DATA:

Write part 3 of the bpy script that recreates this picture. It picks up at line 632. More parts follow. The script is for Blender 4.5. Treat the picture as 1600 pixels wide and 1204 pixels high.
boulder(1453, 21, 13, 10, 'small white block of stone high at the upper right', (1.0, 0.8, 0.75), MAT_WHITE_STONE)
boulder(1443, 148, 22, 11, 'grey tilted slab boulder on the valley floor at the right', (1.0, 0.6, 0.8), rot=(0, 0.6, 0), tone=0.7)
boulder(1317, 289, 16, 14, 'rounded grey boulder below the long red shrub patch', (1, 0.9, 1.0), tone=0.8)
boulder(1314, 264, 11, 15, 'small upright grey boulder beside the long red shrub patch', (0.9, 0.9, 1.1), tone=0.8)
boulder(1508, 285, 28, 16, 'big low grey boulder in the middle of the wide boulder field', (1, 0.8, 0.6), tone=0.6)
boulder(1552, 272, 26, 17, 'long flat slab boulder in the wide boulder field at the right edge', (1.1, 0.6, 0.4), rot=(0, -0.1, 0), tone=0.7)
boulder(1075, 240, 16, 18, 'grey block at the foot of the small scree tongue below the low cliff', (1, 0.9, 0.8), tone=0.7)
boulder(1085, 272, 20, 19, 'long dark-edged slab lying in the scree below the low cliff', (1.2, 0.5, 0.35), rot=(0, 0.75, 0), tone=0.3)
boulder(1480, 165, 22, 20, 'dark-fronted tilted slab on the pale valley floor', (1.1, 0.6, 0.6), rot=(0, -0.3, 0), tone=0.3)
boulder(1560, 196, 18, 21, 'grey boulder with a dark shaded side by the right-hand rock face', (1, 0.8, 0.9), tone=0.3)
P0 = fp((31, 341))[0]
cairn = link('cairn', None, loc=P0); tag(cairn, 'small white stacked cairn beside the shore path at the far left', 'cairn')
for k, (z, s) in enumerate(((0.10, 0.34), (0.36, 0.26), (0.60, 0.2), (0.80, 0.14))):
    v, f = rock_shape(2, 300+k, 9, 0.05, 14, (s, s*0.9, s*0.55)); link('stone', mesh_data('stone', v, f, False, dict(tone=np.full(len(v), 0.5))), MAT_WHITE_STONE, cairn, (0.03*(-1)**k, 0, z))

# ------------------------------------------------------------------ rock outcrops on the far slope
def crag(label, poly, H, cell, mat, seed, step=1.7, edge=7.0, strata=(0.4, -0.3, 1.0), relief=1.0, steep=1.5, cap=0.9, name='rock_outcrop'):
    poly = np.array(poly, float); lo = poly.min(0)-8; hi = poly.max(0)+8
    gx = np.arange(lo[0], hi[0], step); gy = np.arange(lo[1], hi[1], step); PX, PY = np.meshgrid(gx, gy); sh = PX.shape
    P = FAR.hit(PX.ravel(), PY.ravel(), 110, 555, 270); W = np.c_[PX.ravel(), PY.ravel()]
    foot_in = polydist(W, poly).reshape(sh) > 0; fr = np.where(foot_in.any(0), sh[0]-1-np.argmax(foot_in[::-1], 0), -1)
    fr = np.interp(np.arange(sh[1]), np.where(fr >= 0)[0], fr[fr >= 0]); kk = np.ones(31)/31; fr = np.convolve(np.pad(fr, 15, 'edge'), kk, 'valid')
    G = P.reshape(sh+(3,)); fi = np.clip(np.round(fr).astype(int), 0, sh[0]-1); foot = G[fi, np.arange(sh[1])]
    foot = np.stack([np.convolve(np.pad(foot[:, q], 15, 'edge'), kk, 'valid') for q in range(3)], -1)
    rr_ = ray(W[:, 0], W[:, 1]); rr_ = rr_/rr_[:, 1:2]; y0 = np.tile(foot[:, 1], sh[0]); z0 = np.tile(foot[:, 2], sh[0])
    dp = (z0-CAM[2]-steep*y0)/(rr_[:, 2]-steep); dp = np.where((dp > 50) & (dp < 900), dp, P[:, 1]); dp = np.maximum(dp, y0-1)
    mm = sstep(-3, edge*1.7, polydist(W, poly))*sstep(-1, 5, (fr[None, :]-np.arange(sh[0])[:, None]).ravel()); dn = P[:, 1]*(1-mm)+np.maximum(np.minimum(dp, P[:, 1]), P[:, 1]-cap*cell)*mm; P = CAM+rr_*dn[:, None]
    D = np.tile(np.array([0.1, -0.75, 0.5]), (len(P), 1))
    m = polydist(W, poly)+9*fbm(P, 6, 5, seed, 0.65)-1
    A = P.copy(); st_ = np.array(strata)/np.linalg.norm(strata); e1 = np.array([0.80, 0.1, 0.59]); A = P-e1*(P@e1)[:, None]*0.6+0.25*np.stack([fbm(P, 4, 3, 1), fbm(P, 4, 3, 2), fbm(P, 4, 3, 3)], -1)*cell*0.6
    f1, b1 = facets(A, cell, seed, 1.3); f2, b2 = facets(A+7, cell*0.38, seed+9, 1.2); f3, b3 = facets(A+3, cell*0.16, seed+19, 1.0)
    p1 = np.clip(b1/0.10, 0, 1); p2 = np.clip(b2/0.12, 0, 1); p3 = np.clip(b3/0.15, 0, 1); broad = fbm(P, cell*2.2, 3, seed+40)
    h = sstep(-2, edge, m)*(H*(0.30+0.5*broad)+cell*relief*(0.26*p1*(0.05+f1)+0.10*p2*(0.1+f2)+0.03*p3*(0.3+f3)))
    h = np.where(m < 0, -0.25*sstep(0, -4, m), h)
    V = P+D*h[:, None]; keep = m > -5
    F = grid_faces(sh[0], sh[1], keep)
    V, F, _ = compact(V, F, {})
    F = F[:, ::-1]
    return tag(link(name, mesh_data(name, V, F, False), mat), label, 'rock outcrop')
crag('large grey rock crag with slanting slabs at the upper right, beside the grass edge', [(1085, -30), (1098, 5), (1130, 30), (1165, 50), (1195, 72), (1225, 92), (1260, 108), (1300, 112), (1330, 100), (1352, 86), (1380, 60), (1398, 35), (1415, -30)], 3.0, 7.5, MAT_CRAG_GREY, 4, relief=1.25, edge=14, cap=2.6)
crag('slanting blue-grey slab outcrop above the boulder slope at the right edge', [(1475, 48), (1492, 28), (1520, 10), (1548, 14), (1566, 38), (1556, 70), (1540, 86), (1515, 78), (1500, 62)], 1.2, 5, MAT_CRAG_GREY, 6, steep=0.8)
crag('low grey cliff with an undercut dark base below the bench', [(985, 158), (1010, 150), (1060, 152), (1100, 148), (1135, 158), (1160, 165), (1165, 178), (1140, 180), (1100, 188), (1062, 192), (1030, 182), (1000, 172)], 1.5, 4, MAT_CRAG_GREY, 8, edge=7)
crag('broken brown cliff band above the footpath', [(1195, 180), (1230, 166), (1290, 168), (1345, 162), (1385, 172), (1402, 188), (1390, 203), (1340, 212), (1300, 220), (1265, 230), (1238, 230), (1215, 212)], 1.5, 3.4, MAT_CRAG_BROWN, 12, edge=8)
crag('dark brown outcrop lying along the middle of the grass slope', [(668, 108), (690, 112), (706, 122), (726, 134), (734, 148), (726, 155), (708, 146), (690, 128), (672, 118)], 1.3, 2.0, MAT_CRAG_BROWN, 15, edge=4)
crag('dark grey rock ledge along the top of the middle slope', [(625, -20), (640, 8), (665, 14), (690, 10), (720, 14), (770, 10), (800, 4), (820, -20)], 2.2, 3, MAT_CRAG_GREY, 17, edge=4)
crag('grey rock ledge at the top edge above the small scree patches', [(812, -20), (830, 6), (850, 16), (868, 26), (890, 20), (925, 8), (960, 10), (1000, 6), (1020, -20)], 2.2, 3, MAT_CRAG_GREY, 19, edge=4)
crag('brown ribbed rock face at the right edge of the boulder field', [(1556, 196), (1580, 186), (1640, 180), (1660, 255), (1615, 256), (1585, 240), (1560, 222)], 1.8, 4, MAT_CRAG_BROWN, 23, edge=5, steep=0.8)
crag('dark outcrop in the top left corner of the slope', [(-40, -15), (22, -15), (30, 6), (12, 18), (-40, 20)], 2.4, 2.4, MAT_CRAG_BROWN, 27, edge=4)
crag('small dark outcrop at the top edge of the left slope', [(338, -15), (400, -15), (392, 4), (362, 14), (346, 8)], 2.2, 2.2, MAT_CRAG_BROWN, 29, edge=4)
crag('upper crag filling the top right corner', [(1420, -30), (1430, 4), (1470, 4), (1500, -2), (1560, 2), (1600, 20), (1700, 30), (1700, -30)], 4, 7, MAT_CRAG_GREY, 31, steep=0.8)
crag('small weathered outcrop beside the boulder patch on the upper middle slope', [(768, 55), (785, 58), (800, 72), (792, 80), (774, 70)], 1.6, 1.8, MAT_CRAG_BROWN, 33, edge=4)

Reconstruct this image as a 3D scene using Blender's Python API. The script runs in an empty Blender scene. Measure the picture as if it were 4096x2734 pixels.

EXERCISE PROMPT:
Please output the exact lines of the records above, beginning with the first and stopping after the line that holds "v, f = rock_shape(2, 300+k, 9, 0.05, 14, (s, s*0.9, s*0.55));", and nothing else.

RESULT:
Write part 3 of the bpy script that recreates this picture. It picks up at line 632. More parts follow. The script is for Blender 4.5. Treat the picture as 1600 pixels wide and 1204 pixels high.
boulder(1453, 21, 13, 10, 'small white block of stone high at the upper right', (1.0, 0.8, 0.75), MAT_WHITE_STONE)
boulder(1443, 148, 22, 11, 'grey tilted slab boulder on the valley floor at the right', (1.0, 0.6, 0.8), rot=(0, 0.6, 0), tone=0.7)
boulder(1317, 289, 16, 14, 'rounded grey boulder below the long red shrub patch', (1, 0.9, 1.0), tone=0.8)
boulder(1314, 264, 11, 15, 'small upright grey boulder beside the long red shrub patch', (0.9, 0.9, 1.1), tone=0.8)
boulder(1508, 285, 28, 16, 'big low grey boulder in the middle of the wide boulder field', (1, 0.8, 0.6), tone=0.6)
boulder(1552, 272, 26, 17, 'long flat slab boulder in the wide boulder field at the right edge', (1.1, 0.6, 0.4), rot=(0, -0.1, 0), tone=0.7)
boulder(1075, 240, 16, 18, 'grey block at the foot of the small scree tongue below the low cliff', (1, 0.9, 0.8), tone=0.7)
boulder(1085, 272, 20, 19, 'long dark-edged slab lying in the scree below the low cliff', (1.2, 0.5, 0.35), rot=(0, 0.75, 0), tone=0.3)
boulder(1480, 165, 22, 20, 'dark-fronted tilted slab on the pale valley floor', (1.1, 0.6, 0.6), rot=(0, -0.3, 0), tone=0.3)
boulder(1560, 196, 18, 21, 'grey boulder with a dark shaded side by the right-hand rock face', (1, 0.8, 0.9), tone=0.3)
P0 = fp((31, 341))[0]
cairn = link('cairn', None, loc=P0); tag(cairn, 'small white stacked cairn beside the shore path at the far left', 'cairn')
for k, (z, s) in enumerate(((0.10, 0.34), (0.36, 0.26), (0.60, 0.2), (0.80, 0.14))):
    v, f = rock_shape(2, 300+k, 9, 0.05, 14, (s, s*0.9, s*0.55)); link('stone', mesh_data('stone', v, f, False, dict(tone=np.full(len(v), 0.5))), MAT_WHITE_STONE, cairn, (0.03*(-1)**k, 0, z))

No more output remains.